* **Data shown**
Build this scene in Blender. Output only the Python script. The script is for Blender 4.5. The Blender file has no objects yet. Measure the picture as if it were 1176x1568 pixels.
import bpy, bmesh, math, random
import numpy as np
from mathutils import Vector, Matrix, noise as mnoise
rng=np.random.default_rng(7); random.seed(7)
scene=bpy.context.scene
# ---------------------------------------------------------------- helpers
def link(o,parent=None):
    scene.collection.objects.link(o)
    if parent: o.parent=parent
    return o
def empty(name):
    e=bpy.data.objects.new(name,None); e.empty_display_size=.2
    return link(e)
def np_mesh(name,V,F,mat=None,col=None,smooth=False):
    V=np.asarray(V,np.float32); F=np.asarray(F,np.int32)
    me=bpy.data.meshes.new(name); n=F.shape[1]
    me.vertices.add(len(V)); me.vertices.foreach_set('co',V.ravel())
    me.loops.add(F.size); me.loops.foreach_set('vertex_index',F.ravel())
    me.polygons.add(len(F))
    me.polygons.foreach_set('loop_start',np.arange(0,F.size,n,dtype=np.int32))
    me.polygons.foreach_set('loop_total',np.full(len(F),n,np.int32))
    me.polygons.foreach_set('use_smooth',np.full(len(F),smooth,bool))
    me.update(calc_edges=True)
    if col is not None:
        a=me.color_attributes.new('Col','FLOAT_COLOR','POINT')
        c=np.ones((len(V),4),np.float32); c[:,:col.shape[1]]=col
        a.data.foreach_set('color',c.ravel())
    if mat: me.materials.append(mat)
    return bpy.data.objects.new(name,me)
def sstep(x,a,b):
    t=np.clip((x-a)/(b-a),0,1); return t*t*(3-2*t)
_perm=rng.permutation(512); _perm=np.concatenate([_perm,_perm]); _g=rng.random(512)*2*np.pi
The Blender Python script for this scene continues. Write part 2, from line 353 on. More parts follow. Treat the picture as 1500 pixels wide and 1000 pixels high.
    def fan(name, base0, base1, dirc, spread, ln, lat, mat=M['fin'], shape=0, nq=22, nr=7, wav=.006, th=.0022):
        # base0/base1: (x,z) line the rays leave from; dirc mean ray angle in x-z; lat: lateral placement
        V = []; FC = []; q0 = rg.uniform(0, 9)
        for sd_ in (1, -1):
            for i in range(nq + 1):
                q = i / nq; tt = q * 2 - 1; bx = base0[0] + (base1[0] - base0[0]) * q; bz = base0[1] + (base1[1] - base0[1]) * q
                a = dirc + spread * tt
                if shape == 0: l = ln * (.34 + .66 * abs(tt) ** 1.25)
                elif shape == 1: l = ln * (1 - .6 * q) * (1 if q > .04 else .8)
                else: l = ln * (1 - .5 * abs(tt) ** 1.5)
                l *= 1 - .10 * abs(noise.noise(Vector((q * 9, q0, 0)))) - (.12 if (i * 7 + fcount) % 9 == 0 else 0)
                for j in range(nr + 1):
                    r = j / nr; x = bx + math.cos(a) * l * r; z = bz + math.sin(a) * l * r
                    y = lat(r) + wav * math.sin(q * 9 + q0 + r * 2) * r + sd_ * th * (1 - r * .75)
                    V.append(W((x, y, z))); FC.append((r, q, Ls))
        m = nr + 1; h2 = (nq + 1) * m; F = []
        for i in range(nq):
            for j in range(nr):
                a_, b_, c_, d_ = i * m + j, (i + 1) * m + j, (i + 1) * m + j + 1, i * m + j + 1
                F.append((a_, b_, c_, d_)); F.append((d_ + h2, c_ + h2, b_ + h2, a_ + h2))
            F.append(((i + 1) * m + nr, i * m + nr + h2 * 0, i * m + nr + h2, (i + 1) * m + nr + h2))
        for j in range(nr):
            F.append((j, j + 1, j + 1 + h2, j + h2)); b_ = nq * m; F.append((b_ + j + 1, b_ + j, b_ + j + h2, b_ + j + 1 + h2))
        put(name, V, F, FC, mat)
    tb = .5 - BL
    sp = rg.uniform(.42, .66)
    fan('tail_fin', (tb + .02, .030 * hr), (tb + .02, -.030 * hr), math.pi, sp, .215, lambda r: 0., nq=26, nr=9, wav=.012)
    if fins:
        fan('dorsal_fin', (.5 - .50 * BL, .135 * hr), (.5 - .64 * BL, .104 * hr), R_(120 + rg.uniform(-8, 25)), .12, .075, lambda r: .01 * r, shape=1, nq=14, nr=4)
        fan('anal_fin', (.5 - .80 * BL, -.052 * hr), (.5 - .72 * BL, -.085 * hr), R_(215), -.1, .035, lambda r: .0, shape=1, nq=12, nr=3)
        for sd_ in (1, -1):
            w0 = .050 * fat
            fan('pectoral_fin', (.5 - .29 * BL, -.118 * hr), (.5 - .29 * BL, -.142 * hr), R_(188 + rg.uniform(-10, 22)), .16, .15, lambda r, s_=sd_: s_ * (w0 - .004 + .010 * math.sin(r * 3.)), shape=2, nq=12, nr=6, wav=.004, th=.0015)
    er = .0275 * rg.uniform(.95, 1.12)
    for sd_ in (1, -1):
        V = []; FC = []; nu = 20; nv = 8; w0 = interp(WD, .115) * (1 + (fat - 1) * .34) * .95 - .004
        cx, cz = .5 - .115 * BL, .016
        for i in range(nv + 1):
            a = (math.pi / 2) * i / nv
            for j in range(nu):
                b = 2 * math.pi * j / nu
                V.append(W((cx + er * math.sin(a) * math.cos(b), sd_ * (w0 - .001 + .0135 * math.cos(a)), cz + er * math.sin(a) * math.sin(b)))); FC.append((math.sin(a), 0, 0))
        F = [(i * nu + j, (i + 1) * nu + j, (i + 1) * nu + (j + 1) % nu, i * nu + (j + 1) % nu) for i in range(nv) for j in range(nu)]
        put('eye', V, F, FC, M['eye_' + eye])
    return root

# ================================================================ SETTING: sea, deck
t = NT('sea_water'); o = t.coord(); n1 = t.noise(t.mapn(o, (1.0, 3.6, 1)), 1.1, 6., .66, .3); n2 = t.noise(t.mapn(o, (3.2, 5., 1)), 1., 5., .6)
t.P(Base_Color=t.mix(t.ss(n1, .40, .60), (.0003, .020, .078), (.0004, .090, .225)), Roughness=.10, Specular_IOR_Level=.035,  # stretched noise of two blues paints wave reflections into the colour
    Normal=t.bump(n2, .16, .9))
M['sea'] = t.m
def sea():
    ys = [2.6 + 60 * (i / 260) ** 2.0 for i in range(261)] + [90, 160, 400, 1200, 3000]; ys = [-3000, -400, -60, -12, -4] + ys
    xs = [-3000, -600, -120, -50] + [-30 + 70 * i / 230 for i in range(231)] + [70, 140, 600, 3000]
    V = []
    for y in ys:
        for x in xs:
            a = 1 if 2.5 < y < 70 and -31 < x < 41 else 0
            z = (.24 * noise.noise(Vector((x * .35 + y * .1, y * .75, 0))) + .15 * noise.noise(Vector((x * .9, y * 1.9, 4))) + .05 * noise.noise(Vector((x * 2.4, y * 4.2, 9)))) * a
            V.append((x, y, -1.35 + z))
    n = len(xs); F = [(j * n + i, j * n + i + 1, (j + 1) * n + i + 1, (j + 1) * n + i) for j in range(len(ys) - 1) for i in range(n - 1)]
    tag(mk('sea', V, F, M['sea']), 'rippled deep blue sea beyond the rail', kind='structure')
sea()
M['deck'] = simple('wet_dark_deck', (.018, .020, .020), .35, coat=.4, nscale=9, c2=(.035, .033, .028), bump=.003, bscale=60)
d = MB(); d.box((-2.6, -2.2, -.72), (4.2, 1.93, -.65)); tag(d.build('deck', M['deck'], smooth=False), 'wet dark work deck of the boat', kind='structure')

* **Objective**
Make an exact copy of the data above.

* **Exercise response**
Build this scene in Blender. Output only the Python script. The script is for Blender 4.5. The Blender file has no objects yet. Measure the picture as if it were 1176x1568 pixels.
import bpy, bmesh, math, random
import numpy as np
from mathutils import Vector, Matrix, noise as mnoise
rng=np.random.default_rng(7); random.seed(7)
scene=bpy.context.scene
# ---------------------------------------------------------------- helpers
def link(o,parent=None):
    scene.collection.objects.link(o)
    if parent: o.parent=parent
    return o
def empty(name):
    e=bpy.data.objects.new(name,None); e.empty_display_size=.2
    return link(e)
def np_mesh(name,V,F,mat=None,col=None,smooth=False):
    V=np.asarray(V,np.float32); F=np.asarray(F,np.int32)
    me=bpy.data.meshes.new(name); n=F.shape[1]
    me.vertices.add(len(V)); me.vertices.foreach_set('co',V.ravel())
    me.loops.add(F.size); me.loops.foreach_set('vertex_index',F.ravel())
    me.polygons.add(len(F))
    me.polygons.foreach_set('loop_start',np.arange(0,F.size,n,dtype=np.int32))
    me.polygons.foreach_set('loop_total',np.full(len(F),n,np.int32))
    me.polygons.foreach_set('use_smooth',np.full(len(F),smooth,bool))
    me.update(calc_edges=True)
    if col is not None:
        a=me.color_attributes.new('Col','FLOAT_COLOR','POINT')
        c=np.ones((len(V),4),np.float32); c[:,:col.shape[1]]=col
        a.data.foreach_set('color',c.ravel())
    if mat: me.materials.append(mat)
    return bpy.data.objects.new(name,me)
def sstep(x,a,b):
    t=np.clip((x-a)/(b-a),0,1); return t*t*(3-2*t)
_perm=rng.permutation(512); _perm=np.concatenate([_perm,_perm]); _g=rng.random(512)*2*np.pi
The Blender Python script for this scene continues. Write part 2, from line 353 on. More parts follow. Treat the picture as 1500 pixels wide and 1000 pixels high.
    def fan(name, base0, base1, dirc, spread, ln, lat, mat=M['fin'], shape=0, nq=22, nr=7, wav=.006, th=.0022):
        # base0/base1: (x,z) line the rays leave from; dirc mean ray angle in x-z; lat: lateral placement
        V = []; FC = []; q0 = rg.uniform(0, 9)
        for sd_ in (1, -1):
            for i in range(nq + 1):
                q = i / nq; tt = q * 2 - 1; bx = base0[0] + (base1[0] - base0[0]) * q; bz = base0[1] + (base1[1] - base0[1]) * q
                a = dirc + spread * tt
                if shape == 0: l = ln * (.34 + .66 * abs(tt) ** 1.25)
                elif shape == 1: l = ln * (1 - .6 * q) * (1 if q > .04 else .8)
                else: l = ln * (1 - .5 * abs(tt) ** 1.5)
                l *= 1 - .10 * abs(noise.noise(Vector((q * 9, q0, 0)))) - (.12 if (i * 7 + fcount) % 9 == 0 else 0)
                for j in range(nr + 1):
                    r = j / nr; x = bx + math.cos(a) * l * r; z = bz + math.sin(a) * l * r
                    y = lat(r) + wav * math.sin(q * 9 + q0 + r * 2) * r + sd_ * th * (1 - r * .75)
                    V.append(W((x, y, z))); FC.append((r, q, Ls))
        m = nr + 1; h2 = (nq + 1) * m; F = []
        for i in range(nq):
            for j in range(nr):
                a_, b_, c_, d_ = i * m + j, (i + 1) * m + j, (i + 1) * m + j + 1, i * m + j + 1
                F.append((a_, b_, c_, d_)); F.append((d_ + h2, c_ + h2, b_ + h2, a_ + h2))
            F.append(((i + 1) * m + nr, i * m + nr + h2 * 0, i * m + nr + h2, (i + 1) * m + nr + h2))
        for j in range(nr):
            F.append((j, j + 1, j + 1 + h2, j + h2)); b_ = nq * m; F.append((b_ + j + 1, b_ + j, b_ + j + h2, b_ + j + 1 + h2))
        put(name, V, F, FC, mat)
    tb = .5 - BL
    sp = rg.uniform(.42, .66)
    fan('tail_fin', (tb + .02, .030 * hr), (tb + .02, -.030 * hr), math.pi, sp, .215, lambda r: 0., nq=26, nr=9, wav=.012)
    if fins:
        fan('dorsal_fin', (.5 - .50 * BL, .135 * hr), (.5 - .64 * BL, .104 * hr), R_(120 + rg.uniform(-8, 25)), .12, .075, lambda r: .01 * r, shape=1, nq=14, nr=4)
        fan('anal_fin', (.5 - .80 * BL, -.052 * hr), (.5 - .72 * BL, -.085 * hr), R_(215), -.1, .035, lambda r: .0, shape=1, nq=12, nr=3)
        for sd_ in (1, -1):
            w0 = .050 * fat
            fan('pectoral_fin', (.5 - .29 * BL, -.118 * hr), (.5 - .29 * BL, -.142 * hr), R_(188 + rg.uniform(-10, 22)), .16, .15, lambda r, s_=sd_: s_ * (w0 - .004 + .010 * math.sin(r * 3.)), shape=2, nq=12, nr=6, wav=.004, th=.0015)
    er = .0275 * rg.uniform(.95, 1.12)
    for sd_ in (1, -1):
        V = []; FC = []; nu = 20; nv = 8; w0 = interp(WD, .115) * (1 + (fat - 1) * .34) * .95 - .004
        cx, cz = .5 - .115 * BL, .016
        for i in range(nv + 1):
            a = (math.pi / 2) * i / nv
            for j in range(nu):
                b = 2 * math.pi * j / nu
                V.append(W((cx + er * math.sin(a) * math.cos(b), sd_ * (w0 - .001 + .0135 * math.cos(a)), cz + er * math.sin(a) * math.sin(b)))); FC.append((math.sin(a), 0, 0))
        F = [(i * nu + j, (i + 1) * nu + j, (i + 1) * nu + (j + 1) % nu, i * nu + (j + 1) % nu) for i in range(nv) for j in range(nu)]
        put('eye', V, F, FC, M['eye_' + eye])
    return root

# ================================================================ SETTING: sea, deck
t = NT('sea_water'); o = t.coord(); n1 = t.noise(t.mapn(o, (1.0, 3.6, 1)), 1.1, 6., .66, .3); n2 = t.noise(t.mapn(o, (3.2, 5., 1)), 1., 5., .6)
t.P(Base_Color=t.mix(t.ss(n1, .40, .60), (.0003, .020, .078), (.0004, .090, .225)), Roughness=.10, Specular_IOR_Level=.035,  # stretched noise of two blues paints wave reflections into the colour
    Normal=t.bump(n2, .16, .9))
M['sea'] = t.m
def sea():
    ys = [2.6 + 60 * (i / 260) ** 2.0 for i in range(261)] + [90, 160, 400, 1200, 3000]; ys = [-3000, -400, -60, -12, -4] + ys
    xs = [-3000, -600, -120, -50] + [-30 + 70 * i / 230 for i in range(231)] + [70, 140, 600, 3000]
    V = []
    for y in ys:
        for x in xs:
            a = 1 if 2.5 < y < 70 and -31 < x < 41 else 0
            z = (.24 * noise.noise(Vector((x * .35 + y * .1, y * .75, 0))) + .15 * noise.noise(Vector((x * .9, y * 1.9, 4))) + .05 * noise.noise(Vector((x * 2.4, y * 4.2, 9)))) * a
            V.append((x, y, -1.35 + z))
    n = len(xs); F = [(j * n + i, j * n + i + 1, (j + 1) * n + i + 1, (j + 1) * n + i) for j in range(len(ys) - 1) for i in range(n - 1)]
    tag(mk('sea', V, F, M['sea']), 'rippled deep blue sea beyond the rail', kind='structure')
sea()
M['deck'] = simple('wet_dark_deck', (.018, .020, .020), .35, coat=.4, nscale=9, c2=(.035, .033, .028), bump=.003, bscale=60)
d = MB(); d.box((-2.6, -2.2, -.72), (4.2, 1.93, -.65)); tag(d.build('deck', M['deck'], smooth=False), 'wet dark work deck of the boat', kind='structure')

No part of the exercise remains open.